Meloni torna a casa a mani vuote da Bruxelles, zero su migranti e golden rule

Meloni torna a casa a mani vuote da Bruxelles, zero su migranti e golden rule. Con lei nell'Ue l'Italia non tocca palla

Meloni torna a casa a mani vuote da Bruxelles, zero su migranti e golden rule

Un bilancio in chiaro e scuro, ha detto Giorgia Meloni al termine del vertice europeo. Un giudizio quanto meno ottimistico quello della premier italiana, perché se è vero che l’Unione europea è riuscita a battere un colpo sull’allargamento, aprendo i negoziati di adesione per Ucraina e Moldavia, è pure vero che il premier ungherese non ha ceduto sulla revisione del bilancio comunitario, bloccando sia i 50 miliardi di sostegno a Kiev sia le risorse per le altre voci del budget, come la migrazione, cara a Meloni, e l’innovazione. Se ne riparlerà l’anno che viene col prossimo Consiglio europeo.

Briciole

Ma Meloni si accontenta di una bozza. “Viene inserito nelle conclusioni a Ventisette e prevede il lavoro sulla dimensione esterna, il blocco dell’immigrazione illegale, la lotta contro i trafficanti, una più efficace politica di rimpatrio e tutta la visione che l’Italia ha contribuito a far diventare visione dell’intero Consiglio europeo”, dice. E sulle risorse vanta di aver ottenuto lo stanziamento di quasi 10 miliardi di euro, “un notevole successo considerando che non era previsto nulla”. In realtà è una bugia. Inizialmente si parlava di 12 miliardi dunque i fondi sarebbero stati ridotti e non aumentati.

E poi è tutto da vedere se i paesi frugali, disponibili solo a concedere aiuti a Kiev, daranno col nuovo anno il via libera agli altri capitoli di spesa.

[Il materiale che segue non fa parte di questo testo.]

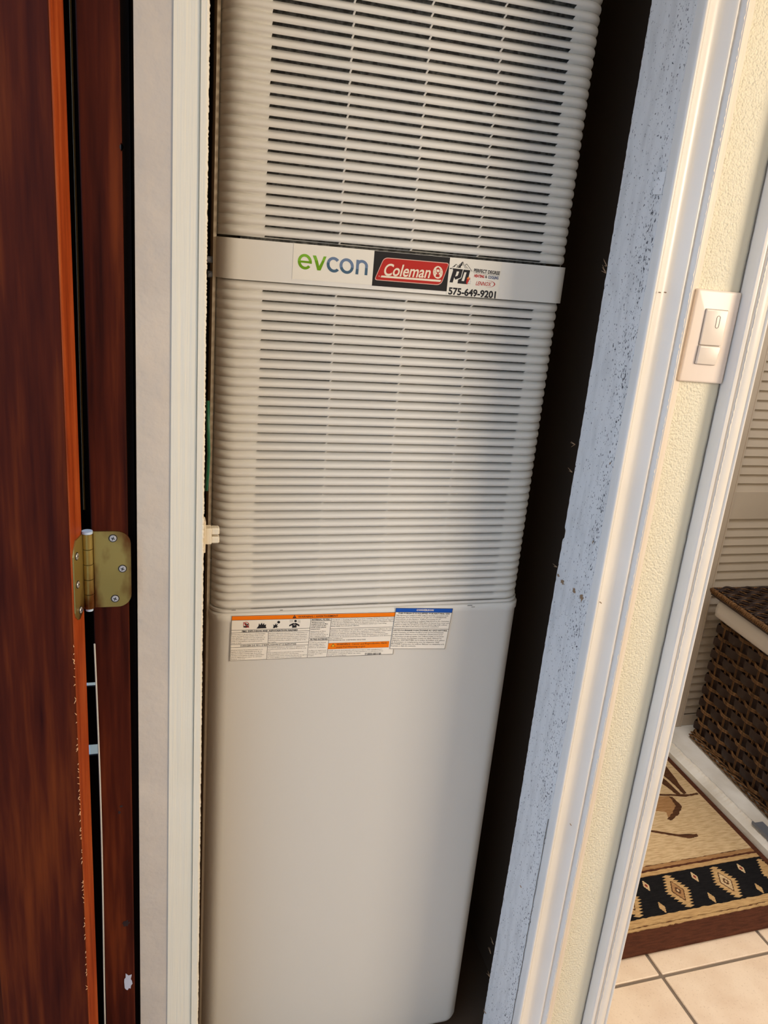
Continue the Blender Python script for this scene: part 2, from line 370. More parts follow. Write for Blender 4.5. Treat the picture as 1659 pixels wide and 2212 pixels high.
# jagged caulk bead along its right edge
V = []; F = []; nz = 700
for i in range(nz+1):
    z = 2.02*i/nz; j = random.uniform(0, .0012)+.0012*abs(math.sin(z*2*math.pi/.009+random.uniform(-.6, .6)))
    V += [(.6558-j, .8996, z), (.6585, .9000, z), (.6600, .9185, z)]
for i in range(nz):
    for k in range(2): F.append((i*3+k, i*3+k+1, (i+1)*3+k+1, (i+1)*3+k))
me('caulk_bead', V, F, 'bandp', cs1)
B().prism([(.6600, .9198), (.6600, .9165), (.6740, .9172), (.6800, .9198)], 0, 2.03).build('caulk_band', 'bandp', cs1)
p2 = [(.7442, .9195)]+spl([(.7442, .908), (.7444, .900), (.7455, .8965)], 4)+spl([(.7458, .8962), (.7500, .8955), (.7512, .8960), (.7530, .8990), (.7552, .8975)], 4)+spl([(.7556, .8965), (.762, .8945), (.768, .8946), (.7728, .8965)], 4)+spl([(.7735, .8975), (.7752, .8950), (.7775, .8948), (.7795, .897)], 4)+[(.7815, .902), (.7815, .9195)]
cs2 = casing('trim_7', p2, 'narrow white moulded casing of the right-hand doorway')
V = []; F = []
for i in range(nz+1):
    z = 2.02*i/nz; j = random.uniform(0, .0016)
    V += [(.7566-.0002-j, .8950, z), (.7575, .8955, z), (.7575, .900, z)]
for i in range(nz):
    for k in range(2): F.append((i*3+k, i*3+k+1, (i+1)*3+k+1, (i+1)*3+k))
me('caulk_bead', V, F, 'trimw', cs2)
# dark corner line between textured wall and casing 2
b = B(); P = [(.7432+random.uniform(-.0004, .0004), .9185, .01+2.0*i/160) for i in range(161)]
b.tube(P, .0008, 5).build('dark_corner_seam', 'speck', cs2)
b = B()
for (px, py, yy) in ((1427, 632, .9045), (1439, 632, .9065), (1299, 1303, .906), (1126, 1917, .906), (1234, 1783, .907)):
    p = onY(px, py, yy-.0035); b.cyl(p, p+Vector((0, .004, 0)), .0007, 8)
b.build('nail_hole', 'chip', cs1)

# ================================================================== FURNACE
XF0, XF1, YF = .0815, .5783, 1.076
fur = empty('wall_furnace', (.33, 1.3, .004), 'tall cream wall furnace with louvered grille doors standing in the dark closet', 'furnace')
def front_prof(x0, x1, yf, yb, r, n=8):
    P = [(x0, yb)]+[(x0+r-r*math.cos(a), yf+r-r*math.sin(a)) for a in [math.pi/2*i/n for i in range(n+1)]]
    return P+[(x1-r+r*math.sin(a), yf+r-r*math.cos(a)) for a in [math.pi/2*i/n for i in range(n+1)]]+[(x1, yb)]
o = B().box(XF0+.002, XF1-.002, 1.135, 1.62, .02, 1.94).build('cabinet', 'furn2'); par(o, fur)
o = B().box(XF0+.03, XF1-.03, 1.12, 1.5, .004, .06).build('base', 'rubber'); par(o, fur)
o = B().box(XF0-.0035, XF0+.0005, 1.098, 1.15, .03, 1.94).box(XF1-.0005, XF1+.001, 1.11, 1.15, .03, 1.94).build('edge_flange', 'furn2'); par(o, fur)
o = B().box(.112, .548, 1.096, 1.130, 1.00, 1.93).build('air_filter', 'filter'); par(o, fur)
RC = .027; PER = .01263
SL = [(.1408, .2378), (.2402, .3366), (.339, .4333), (.4357, .5302)]
prof = [(0, 0.), (.06, 1.5), (.14, 3.7), (.23, 5.8), (.33, 7.5), (.44, 8.4), (.56, 8.5), (.775, 7.5), (.98, .5), (1, 0.)]
def cols():
    L = []
    n = 9
    for i in range(n+1):
        a = math.pi/2*i/n; L.append((XF0+.001+RC-RC*math.cos(a), YF+.008+RC-RC*math.sin(a), -math.cos(a), -math.sin(a), .10+.90*max(0., min(1., (i/n-.30)/.70))**.8))
    xs = []
    for a, c in SL: xs += [a, c]
    for x in xs: L.append((x, YF+.008, 0, -1, 1))
    for i in range(n+1):
        a = math.pi/2*(1-i/n); L.append((XF1-.001-RC+RC*math.cos(a), YF+.008+RC-RC*math.sin(a), math.cos(a), -math.sin(a), .10+.90*max(0., min(1., ((n-i)/n-.30)/.70))**.8))
    return L
CO = cols(); n1 = 9
V = []; F = []; NR = len(prof)
for (x, y, nx, ny, f) in CO:
    for (t, d) in prof: V.append((x+nx*d*f*.001, y+ny*d*f*.001, -PER*t))
slotcol = {n1+1+2*k for k in range(4)}
for c in range(len(CO)-1):
    for r in range(NR-1):
        if c in slotcol and r == 7: continue
        a = c*NR+r; F.append((a, a+1, a+NR+1, a+NR))
ug = B().box(.085, .575, 1.130, 1.135, Z(.002), 1.93).build('upper_grille', 'furn2'); par(ug, fur); tag(ug, 'upper louvered grille with rows of long dark slots')
lg = B().box(.085, .575, 1.130, 1.135, Z(-.526), Z(-.052)).build('lower_grille', 'furn2'); par(lg, fur); tag(lg, 'lower louvered grille below the name band')
def par2(o, p): o.parent = p; o.matrix_parent_inverse = p.matrix_world.inverted(); return o
def slat_set(parent, ztop, count, proto=None):
    for k in range(count):
        if proto is None:
            o = me('slat', V, F, 'furn', None, True); proto = o
            o.data.set_sharp_from_angle(angle=math.radians(70))
            md = o.modifiers.new('thick', 'SOLIDIFY'); md.thickness = .0009; md.offset = 0
        else: o = proto.copy(); C.collection.objects.link(o)
        o.location = (0, 0, ztop-PER*k+CAMZ); o.parent = parent; o.matrix_parent_inverse = Matrix.Identity(4)
        o.location = Vector((0, 0, ztop-PER*k+CAMZ))-Vector(fur.location)+Vector(fur.location)
    return proto
# grille meshes are written in world coordinates: slats parented with the furnace offset undone through the grille
pr = slat_set(ug, .0030+PER*36, 36)
pr = slat_set(lg, -.0515, 37, pr)
o = B().prism(front_prof(XF0, XF1+.001, YF-.0015, 1.135, RC), Z(-.0505), Z(-.0005)).build('name_band', 'furn'); shade(o, 40); par(o, fur)
band = o
# bottom rim of the lower grille, lip and lower door
o = B().prism(front_prof(XF0, XF1, YF, 1.135, RC), Z(-.5225), Z(-.5185)).build('grille_rim', 'furn'); shade(o, 40); par(o, fur)
b = B()
x0, x1 = XF0-.001, XF1+.003
lay = [(-.5285, .006), (-.5265, .0025), (-.530, .0008), (-.5335, 0), (-.541, 0), (-.544, .0012), (-.547, .0035), (-1.428, .0035), (-1.436, .005), (-1.4405, .010)]
lay = [(-.5235, .0060), (-.5245, .003), (-.5262, .0008), (-.5275, 0), (-.5370, 0), (-.5395, .0012), (-1.428, .0012), (-1.436, .003), (-1.4405, .008)]
Vd = []; Fd = []; n = None
for zr, ins in lay:
    P = front_prof(x0+ins, x1-ins, YF-.001+ins, 1.15, RC); n = len(P); Vd += [(x, y, Z(zr)) for x, y in P]
for l in range(len(lay)-1):
    for k in range(n-1): Fd.append((l*n+k, (l+1)*n+k, (l+1)*n+k+1, l*n+k+1))
Fd += [tuple(range(n)), tuple((len(lay)-1)*n+k for k in range(n-1, -1, -1))]
ld = me('lower_door', Vd, Fd, 'furn'); shade(ld, 40); par(ld, fur); tag(ld, 'smooth blank lower door panel')
YD = YF-.001-.0002      # flat face of the lower door
for (px, py) in ((450, 560), (455, 592), (456, 890), (456, 1205), (446, 1632)):
    p = onY(px, py, 1.11); o = B().cyl((p.x, 1.10, p.z), (p.x, 1.106, p.z), .003, 8).box(p.x-.004, XF0-.001, 1.106, 1.109, p.z-.004, p.z+.004).build('side_screw', 'steel'); par(o, fur)
# scuffs
MT['scuff'] = plain('grey_scuff', srgb(150, 146, 140), .7)
b = B()
for (px, py, l_) in ((505, 1318, .006), (608, 1318, .004), (1015, 1308, .008), (1022, 1311, .006)):
    p = onY(px, py, YF-.001); o = B().box(p.x-l_/2, p.x+l_/2, YF-.0013, YF-.0008, p.z-.0006, p.z+.0006).build('scuff_mark', 'scuff'); par(o, fur)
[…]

E poi c’è la riforma del Patto di stabilità. E qui veniamo al secondo flop. Meloni ammette che sulle regole di bilancio “le posizioni sono ancora abbastanza distanti”. Il Patto, spiega, “non è stato oggetto dei lavori” del Consiglio europeo, ci sono state interlocuzioni a margine, sono giorni di trattative, il tema è rimandato all’Ecofin.

Ma il suo ministro dell’Economia Giancarlo Giorgetti smorza le speranze. “Le negoziazioni sono andate avanti” ma le possibilità che si arrivi ad un accordo la settimana prossima sono “scarse”, ha detto il titolare del Mef ad Atreju. “Non ho niente contro le videoconferenze” ma “anche no” a chiudere in video un accordo “che condiziona l’Italia per i prossimi anni. Quindi un Ecofin in presenza è più opportuno”.

Respinta al mittente

Giorgetti candidamente ammette che l’agognata da Roma golden rule non ha attecchito. “Abbiamo il dovere di creare delle regole fiscali che rendano possibile raggiungere” i grandi obiettivi che l’Europa si è data, come la transizione verde e digitale, “ma questa posizione non trova consenso perché manca la dimensione politica. Si preferisce conservare le situazioni”. Gli investimenti legati agli obiettivi europei “vanno trattati in modo diverso”, ha spiegato. “Se creiamo regole che diventano un fine e non un mezzo per raggiungere gli obiettivi, abbiamo distrutto l’Europa”.

Giorgetti aveva, poi, spiegato giorni fa che di fatto un nesso tra la ratifica del Meccanismo europeo di stabilità e il Patto c’è nei fatti. Ma Meloni che ha tormentato tutti con la logica del pacchetto ieri ci ha spiazzati dicendo che il “link” tra Mes e Patto di stabilità lo “vedo solo nel dibattito italiano. Sicuramente per noi fa la differenza sapere quale sia il Patto di cui disponiamo, ma non c’è una dimensione di ricatto, nel dire ‘se non mi dai questo non faccio questo’. Non l’ho vista, nessuno ha mai posto la questione così”.

E se poi Meloni prova a ridimensionare le minacce (rivolte soprattutto a Berlino) di veto sulla riforma del Patto, il suo alleato Matteo Salvini le rompe le uova nel paniere. “Se ci saranno le condizioni il governo firmerà, se sarà una trappola no”, ha affermato il vicepremier leghista.